Stated exercise »
Only the lines from the start of the material through the line containing "right monitor', 'cable')" are to be extracted, exactly as they appear.

══════════════════════════════

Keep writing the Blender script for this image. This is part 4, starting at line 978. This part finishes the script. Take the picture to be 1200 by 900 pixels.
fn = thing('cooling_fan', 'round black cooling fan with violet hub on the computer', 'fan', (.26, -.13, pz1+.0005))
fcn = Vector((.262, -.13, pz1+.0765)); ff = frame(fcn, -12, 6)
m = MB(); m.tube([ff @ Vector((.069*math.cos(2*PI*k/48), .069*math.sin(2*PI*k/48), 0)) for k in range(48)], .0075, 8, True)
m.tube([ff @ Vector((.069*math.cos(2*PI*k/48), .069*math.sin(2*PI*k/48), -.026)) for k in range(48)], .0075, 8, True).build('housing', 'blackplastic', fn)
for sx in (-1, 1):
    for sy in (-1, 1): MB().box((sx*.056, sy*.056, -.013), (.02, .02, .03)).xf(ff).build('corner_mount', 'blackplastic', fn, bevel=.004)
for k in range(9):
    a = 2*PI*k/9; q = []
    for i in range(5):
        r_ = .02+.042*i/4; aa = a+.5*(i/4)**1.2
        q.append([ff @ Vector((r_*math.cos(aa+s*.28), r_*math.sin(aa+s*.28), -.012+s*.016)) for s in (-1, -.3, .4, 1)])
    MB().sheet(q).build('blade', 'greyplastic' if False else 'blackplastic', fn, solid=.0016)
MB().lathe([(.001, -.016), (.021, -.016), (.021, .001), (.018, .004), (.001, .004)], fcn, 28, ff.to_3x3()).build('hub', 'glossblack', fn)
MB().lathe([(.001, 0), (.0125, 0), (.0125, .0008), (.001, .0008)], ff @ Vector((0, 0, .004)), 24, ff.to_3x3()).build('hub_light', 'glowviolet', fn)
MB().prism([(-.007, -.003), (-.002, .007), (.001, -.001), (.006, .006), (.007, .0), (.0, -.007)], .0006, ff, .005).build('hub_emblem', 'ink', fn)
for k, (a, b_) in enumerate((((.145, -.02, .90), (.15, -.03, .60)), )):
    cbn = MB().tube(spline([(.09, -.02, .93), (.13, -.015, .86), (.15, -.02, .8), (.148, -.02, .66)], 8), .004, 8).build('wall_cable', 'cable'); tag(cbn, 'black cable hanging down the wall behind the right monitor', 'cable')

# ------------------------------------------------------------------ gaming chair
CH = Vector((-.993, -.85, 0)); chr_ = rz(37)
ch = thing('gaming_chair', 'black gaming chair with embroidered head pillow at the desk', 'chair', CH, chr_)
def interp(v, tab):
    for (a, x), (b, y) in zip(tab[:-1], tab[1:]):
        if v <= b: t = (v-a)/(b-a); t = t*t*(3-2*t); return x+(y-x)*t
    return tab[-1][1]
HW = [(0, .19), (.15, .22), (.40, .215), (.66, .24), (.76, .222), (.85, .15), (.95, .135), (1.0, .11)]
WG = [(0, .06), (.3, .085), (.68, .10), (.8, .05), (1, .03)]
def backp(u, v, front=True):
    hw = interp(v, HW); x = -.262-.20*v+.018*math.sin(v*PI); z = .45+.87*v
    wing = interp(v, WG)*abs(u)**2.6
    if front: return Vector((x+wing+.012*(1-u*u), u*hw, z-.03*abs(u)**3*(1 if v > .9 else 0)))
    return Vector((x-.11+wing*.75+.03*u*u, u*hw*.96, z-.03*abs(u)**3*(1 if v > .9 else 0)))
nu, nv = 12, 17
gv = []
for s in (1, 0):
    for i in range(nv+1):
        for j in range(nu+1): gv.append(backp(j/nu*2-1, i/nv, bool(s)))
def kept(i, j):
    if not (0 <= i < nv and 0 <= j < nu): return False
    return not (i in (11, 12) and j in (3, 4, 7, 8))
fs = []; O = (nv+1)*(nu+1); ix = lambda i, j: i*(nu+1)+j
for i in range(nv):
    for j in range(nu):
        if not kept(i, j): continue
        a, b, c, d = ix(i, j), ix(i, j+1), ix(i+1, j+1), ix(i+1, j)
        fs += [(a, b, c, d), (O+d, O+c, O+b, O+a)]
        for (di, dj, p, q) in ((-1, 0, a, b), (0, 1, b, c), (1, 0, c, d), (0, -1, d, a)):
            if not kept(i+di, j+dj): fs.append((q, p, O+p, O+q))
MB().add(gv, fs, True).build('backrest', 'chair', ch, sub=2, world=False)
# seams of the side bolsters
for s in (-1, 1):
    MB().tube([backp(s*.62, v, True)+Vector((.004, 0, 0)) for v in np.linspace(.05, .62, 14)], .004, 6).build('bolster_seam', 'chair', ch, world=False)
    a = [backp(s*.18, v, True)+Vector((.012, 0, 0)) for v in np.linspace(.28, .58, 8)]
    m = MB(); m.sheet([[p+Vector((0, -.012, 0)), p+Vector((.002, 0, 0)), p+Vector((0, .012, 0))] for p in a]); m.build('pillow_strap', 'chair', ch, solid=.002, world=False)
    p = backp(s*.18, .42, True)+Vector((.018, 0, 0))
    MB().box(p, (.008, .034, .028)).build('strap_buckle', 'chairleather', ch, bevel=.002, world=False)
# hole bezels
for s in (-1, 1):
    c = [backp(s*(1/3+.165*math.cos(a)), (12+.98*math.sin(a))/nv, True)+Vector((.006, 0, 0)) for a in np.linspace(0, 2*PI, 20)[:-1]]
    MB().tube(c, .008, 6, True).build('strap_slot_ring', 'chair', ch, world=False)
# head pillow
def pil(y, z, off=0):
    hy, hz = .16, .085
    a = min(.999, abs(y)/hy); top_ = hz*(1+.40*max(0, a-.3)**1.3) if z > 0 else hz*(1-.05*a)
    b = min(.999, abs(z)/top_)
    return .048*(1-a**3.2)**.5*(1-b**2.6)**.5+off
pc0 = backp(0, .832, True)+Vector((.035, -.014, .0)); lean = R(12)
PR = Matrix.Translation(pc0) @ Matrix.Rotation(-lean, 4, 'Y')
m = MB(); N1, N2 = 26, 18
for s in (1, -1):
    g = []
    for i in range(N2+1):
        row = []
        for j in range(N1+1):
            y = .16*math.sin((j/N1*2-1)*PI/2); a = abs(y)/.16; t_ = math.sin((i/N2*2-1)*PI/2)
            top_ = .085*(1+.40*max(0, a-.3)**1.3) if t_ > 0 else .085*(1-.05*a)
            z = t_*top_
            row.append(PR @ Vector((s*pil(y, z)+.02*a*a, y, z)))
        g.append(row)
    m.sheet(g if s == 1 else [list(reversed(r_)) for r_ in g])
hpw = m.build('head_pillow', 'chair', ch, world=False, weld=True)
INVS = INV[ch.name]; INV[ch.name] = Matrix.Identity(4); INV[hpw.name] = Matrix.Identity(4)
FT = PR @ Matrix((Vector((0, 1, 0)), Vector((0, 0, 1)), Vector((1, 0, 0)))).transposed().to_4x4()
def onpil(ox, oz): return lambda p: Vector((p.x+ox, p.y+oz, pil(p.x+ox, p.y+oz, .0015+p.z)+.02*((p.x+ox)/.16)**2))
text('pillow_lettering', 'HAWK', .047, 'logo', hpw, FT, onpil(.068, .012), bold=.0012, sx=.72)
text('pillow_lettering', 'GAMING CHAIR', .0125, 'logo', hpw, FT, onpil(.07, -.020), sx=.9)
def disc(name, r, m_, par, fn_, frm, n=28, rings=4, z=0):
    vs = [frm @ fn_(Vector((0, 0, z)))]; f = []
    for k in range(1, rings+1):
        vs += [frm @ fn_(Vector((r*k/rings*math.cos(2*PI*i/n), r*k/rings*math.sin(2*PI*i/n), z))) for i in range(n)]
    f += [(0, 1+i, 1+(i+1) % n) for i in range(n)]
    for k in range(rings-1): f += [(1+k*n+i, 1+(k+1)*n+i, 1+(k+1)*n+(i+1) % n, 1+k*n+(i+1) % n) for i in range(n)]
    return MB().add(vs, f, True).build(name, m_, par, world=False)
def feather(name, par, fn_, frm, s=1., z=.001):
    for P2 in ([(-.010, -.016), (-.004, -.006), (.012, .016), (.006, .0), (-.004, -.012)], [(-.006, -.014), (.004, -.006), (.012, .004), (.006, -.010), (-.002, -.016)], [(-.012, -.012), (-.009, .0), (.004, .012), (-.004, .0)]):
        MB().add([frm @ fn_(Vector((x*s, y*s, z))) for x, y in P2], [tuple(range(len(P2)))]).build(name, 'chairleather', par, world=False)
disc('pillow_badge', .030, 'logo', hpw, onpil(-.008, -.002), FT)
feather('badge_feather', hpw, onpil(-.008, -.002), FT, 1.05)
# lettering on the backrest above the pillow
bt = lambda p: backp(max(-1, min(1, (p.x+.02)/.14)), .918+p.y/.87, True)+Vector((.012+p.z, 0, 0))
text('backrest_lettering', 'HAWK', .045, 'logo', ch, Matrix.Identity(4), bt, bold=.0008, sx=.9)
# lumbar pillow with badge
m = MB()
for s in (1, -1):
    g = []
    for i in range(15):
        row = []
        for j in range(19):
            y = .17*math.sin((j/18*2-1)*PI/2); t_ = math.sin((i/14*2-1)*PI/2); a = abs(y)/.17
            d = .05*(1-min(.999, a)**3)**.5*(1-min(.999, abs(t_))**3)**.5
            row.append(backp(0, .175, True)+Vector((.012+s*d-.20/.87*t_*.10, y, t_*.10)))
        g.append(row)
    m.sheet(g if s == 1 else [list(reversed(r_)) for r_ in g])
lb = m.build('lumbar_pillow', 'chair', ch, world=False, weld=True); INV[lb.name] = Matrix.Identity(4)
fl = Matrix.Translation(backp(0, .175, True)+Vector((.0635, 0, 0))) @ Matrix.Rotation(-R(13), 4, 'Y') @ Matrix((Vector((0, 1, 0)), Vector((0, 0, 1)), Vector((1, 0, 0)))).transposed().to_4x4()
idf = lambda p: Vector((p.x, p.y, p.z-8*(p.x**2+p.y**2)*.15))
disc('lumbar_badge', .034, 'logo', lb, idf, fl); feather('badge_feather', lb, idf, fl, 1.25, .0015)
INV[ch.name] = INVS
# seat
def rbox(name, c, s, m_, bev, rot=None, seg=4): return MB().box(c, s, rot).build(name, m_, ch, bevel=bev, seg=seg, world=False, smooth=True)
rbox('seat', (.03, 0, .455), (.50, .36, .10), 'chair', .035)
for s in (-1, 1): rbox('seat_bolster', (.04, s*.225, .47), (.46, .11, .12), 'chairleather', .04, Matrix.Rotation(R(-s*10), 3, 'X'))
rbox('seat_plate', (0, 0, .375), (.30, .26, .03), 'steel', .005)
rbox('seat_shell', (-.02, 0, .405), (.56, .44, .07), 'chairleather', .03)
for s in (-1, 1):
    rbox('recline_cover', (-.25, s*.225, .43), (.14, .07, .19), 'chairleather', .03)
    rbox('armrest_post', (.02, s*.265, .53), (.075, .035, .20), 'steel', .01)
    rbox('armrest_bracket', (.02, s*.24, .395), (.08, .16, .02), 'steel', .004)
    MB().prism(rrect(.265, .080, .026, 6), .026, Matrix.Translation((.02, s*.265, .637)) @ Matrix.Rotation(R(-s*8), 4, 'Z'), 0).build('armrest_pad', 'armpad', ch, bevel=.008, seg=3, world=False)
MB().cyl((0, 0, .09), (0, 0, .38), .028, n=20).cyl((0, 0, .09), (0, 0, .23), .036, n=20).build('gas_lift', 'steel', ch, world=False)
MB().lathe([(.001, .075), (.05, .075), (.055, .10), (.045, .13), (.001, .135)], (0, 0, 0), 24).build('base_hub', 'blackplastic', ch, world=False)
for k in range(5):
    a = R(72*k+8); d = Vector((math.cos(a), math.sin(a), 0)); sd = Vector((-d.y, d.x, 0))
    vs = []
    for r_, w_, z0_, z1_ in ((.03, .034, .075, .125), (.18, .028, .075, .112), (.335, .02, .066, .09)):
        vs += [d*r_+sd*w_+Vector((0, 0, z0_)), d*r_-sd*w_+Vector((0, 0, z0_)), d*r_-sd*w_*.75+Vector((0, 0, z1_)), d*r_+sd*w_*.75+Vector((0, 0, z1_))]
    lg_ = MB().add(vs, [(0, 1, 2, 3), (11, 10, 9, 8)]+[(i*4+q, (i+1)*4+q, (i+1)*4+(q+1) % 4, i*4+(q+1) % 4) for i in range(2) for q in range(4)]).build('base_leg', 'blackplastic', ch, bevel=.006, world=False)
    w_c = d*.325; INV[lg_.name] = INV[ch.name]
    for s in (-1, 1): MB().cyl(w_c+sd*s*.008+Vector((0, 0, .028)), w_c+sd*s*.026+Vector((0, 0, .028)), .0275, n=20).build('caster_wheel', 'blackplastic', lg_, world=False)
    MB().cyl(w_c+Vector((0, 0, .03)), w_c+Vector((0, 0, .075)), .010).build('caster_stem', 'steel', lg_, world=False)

══════════════════════════════

Solution to this exercise »
Keep writing the Blender script for this image. This is part 4, starting at line 978. This part finishes the script. Take the picture to be 1200 by 900 pixels.
fn = thing('cooling_fan', 'round black cooling fan with violet hub on the computer', 'fan', (.26, -.13, pz1+.0005))
fcn = Vector((.262, -.13, pz1+.0765)); ff = frame(fcn, -12, 6)
m = MB(); m.tube([ff @ Vector((.069*math.cos(2*PI*k/48), .069*math.sin(2*PI*k/48), 0)) for k in range(48)], .0075, 8, True)
m.tube([ff @ Vector((.069*math.cos(2*PI*k/48), .069*math.sin(2*PI*k/48), -.026)) for k in range(48)], .0075, 8, True).build('housing', 'blackplastic', fn)
for sx in (-1, 1):
    for sy in (-1, 1): MB().box((sx*.056, sy*.056, -.013), (.02, .02, .03)).xf(ff).build('corner_mount', 'blackplastic', fn, bevel=.004)
for k in range(9):
    a = 2*PI*k/9; q = []
    for i in range(5):
        r_ = .02+.042*i/4; aa = a+.5*(i/4)**1.2
        q.append([ff @ Vector((r_*math.cos(aa+s*.28), r_*math.sin(aa+s*.28), -.012+s*.016)) for s in (-1, -.3, .4, 1)])
    MB().sheet(q).build('blade', 'greyplastic' if False else 'blackplastic', fn, solid=.0016)
MB().lathe([(.001, -.016), (.021, -.016), (.021, .001), (.018, .004), (.001, .004)], fcn, 28, ff.to_3x3()).build('hub', 'glossblack', fn)
MB().lathe([(.001, 0), (.0125, 0), (.0125, .0008), (.001, .0008)], ff @ Vector((0, 0, .004)), 24, ff.to_3x3()).build('hub_light', 'glowviolet', fn)
MB().prism([(-.007, -.003), (-.002, .007), (.001, -.001), (.006, .006), (.007, .0), (.0, -.007)], .0006, ff, .005).build('hub_emblem', 'ink', fn)
for k, (a, b_) in enumerate((((.145, -.02, .90), (.15, -.03, .60)), )):
    cbn = MB().tube(spline([(.09, -.02, .93), (.13, -.015, .86), (.15, -.02, .8), (.148, -.02, .66)], 8), .004, 8).build('wall_cable', 'cable'); tag(cbn, 'black cable hanging down the wall behind the right monitor', 'cable')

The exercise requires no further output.